▸ INPUT DATA:
┄┄┄┄┄┄

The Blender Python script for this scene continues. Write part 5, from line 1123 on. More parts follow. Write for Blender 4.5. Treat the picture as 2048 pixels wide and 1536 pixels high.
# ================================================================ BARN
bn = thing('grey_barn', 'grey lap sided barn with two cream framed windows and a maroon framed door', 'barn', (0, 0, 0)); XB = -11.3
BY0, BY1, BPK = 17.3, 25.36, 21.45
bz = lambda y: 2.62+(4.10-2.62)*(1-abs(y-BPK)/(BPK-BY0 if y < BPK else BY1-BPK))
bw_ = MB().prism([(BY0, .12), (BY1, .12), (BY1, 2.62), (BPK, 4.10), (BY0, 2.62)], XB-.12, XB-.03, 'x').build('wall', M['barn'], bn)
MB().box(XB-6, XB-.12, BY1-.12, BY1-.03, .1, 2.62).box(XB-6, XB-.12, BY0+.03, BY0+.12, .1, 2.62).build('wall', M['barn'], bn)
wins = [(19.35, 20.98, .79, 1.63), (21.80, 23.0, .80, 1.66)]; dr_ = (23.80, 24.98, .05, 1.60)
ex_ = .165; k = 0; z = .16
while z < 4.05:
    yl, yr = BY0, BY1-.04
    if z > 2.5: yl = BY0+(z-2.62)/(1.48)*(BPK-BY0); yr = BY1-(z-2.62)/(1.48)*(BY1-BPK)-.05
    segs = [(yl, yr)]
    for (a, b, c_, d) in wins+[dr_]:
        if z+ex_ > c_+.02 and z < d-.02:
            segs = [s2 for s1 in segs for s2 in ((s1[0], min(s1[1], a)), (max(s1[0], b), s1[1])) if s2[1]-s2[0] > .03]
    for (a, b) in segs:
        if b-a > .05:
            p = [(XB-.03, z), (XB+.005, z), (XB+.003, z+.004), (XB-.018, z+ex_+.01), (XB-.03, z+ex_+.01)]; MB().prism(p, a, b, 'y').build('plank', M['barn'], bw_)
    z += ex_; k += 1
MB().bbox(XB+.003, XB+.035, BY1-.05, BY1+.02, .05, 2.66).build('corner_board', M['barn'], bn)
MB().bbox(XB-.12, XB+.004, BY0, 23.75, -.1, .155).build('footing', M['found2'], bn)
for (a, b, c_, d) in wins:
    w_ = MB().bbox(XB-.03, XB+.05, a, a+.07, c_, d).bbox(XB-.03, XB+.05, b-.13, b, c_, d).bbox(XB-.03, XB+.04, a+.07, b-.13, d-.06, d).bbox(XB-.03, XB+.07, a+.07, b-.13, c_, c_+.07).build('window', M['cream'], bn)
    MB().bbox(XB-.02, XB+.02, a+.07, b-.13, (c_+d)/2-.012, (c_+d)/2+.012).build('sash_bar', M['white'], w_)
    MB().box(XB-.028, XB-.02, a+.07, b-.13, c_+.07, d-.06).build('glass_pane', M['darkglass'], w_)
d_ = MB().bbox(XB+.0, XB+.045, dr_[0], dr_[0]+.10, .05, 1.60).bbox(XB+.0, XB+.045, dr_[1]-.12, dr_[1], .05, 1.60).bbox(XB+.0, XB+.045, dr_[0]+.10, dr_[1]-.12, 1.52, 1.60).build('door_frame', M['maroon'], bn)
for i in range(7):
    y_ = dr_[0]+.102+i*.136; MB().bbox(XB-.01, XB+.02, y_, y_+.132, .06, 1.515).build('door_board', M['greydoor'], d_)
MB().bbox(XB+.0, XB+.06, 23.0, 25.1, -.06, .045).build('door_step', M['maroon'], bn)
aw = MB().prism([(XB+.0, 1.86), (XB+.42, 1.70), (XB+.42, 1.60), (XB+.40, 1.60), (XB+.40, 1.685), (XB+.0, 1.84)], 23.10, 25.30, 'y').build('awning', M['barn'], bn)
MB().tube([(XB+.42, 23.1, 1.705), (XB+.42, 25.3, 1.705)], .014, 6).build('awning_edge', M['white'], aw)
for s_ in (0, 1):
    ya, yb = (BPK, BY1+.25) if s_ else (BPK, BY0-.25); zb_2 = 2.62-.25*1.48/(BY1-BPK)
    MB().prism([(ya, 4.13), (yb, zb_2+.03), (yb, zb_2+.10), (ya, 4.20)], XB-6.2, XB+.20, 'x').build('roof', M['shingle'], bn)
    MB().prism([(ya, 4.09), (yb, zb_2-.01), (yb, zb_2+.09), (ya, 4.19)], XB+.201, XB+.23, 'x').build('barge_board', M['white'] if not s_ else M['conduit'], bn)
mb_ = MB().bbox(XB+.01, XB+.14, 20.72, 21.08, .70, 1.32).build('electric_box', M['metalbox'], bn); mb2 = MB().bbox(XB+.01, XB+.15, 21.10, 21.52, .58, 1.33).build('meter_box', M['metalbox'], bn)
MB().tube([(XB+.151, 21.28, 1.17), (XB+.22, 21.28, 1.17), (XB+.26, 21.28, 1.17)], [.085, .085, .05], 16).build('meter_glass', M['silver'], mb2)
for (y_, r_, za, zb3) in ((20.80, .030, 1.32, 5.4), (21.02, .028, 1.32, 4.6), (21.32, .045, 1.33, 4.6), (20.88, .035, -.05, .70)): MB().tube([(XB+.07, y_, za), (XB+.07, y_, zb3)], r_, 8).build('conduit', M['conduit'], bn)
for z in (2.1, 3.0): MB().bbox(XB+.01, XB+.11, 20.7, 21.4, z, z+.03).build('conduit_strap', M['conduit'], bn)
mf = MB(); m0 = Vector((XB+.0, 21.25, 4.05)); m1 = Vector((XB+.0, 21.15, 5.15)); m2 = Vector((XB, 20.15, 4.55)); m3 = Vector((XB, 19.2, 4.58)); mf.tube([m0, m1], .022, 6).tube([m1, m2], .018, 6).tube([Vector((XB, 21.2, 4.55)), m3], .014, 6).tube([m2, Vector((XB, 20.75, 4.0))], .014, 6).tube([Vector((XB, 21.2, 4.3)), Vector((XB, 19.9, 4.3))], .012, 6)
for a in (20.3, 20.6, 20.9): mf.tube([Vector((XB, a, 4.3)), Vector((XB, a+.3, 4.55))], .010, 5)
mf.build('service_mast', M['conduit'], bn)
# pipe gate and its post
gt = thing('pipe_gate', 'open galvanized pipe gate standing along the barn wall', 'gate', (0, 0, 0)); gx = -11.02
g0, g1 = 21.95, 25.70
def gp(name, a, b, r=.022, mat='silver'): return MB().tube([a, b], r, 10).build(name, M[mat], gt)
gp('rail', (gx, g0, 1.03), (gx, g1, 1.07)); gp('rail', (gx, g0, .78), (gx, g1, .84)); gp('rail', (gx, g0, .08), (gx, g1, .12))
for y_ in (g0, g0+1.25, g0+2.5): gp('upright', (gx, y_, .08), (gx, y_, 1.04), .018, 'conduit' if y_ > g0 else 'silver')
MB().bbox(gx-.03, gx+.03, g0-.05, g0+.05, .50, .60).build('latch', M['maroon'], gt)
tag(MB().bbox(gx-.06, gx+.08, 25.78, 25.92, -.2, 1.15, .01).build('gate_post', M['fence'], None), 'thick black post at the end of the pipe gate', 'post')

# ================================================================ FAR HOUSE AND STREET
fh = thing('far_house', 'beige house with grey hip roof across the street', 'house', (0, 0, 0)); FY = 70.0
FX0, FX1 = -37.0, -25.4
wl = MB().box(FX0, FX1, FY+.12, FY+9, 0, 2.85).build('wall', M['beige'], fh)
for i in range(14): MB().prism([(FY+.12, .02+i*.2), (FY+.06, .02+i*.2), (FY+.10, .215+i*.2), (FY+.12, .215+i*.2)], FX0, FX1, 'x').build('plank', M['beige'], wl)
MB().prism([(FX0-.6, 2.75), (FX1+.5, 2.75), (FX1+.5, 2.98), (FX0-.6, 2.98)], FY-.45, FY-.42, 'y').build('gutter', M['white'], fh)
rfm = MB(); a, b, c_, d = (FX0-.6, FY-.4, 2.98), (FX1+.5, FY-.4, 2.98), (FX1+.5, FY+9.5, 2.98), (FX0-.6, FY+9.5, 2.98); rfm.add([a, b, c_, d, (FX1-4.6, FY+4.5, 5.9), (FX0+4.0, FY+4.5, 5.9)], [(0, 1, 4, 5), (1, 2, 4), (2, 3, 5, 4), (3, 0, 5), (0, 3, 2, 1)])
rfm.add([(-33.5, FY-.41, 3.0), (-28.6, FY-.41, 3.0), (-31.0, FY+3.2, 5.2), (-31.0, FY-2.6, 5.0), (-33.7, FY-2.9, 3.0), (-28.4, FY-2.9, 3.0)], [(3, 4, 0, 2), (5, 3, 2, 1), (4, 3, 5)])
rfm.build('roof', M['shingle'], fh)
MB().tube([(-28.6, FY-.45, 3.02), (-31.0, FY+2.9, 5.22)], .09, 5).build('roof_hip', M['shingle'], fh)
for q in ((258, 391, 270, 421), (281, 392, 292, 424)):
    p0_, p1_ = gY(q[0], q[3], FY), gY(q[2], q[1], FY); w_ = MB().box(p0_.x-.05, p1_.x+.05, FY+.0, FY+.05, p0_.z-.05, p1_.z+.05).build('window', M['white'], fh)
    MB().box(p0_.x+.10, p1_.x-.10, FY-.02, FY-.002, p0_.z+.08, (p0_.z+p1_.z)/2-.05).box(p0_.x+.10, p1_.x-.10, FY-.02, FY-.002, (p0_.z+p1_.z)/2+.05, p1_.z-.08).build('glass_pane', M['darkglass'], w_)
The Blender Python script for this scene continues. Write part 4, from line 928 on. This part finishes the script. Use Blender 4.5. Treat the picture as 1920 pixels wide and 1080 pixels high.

┄┄┄┄┄┄

▸ TASK REQUIREMENTS:
Filter the entries above down to the lines containing the word "picture".

▸ OUTPUT OF THE TASK:
The Blender Python script for this scene continues. Write part 5, from line 1123 on. More parts follow. Write for Blender 4.5. Treat the picture as 2048 pixels wide and 1536 pixels high.
The Blender Python script for this scene continues. Write part 4, from line 928 on. This part finishes the script. Use Blender 4.5. Treat the picture as 1920 pixels wide and 1080 pixels high.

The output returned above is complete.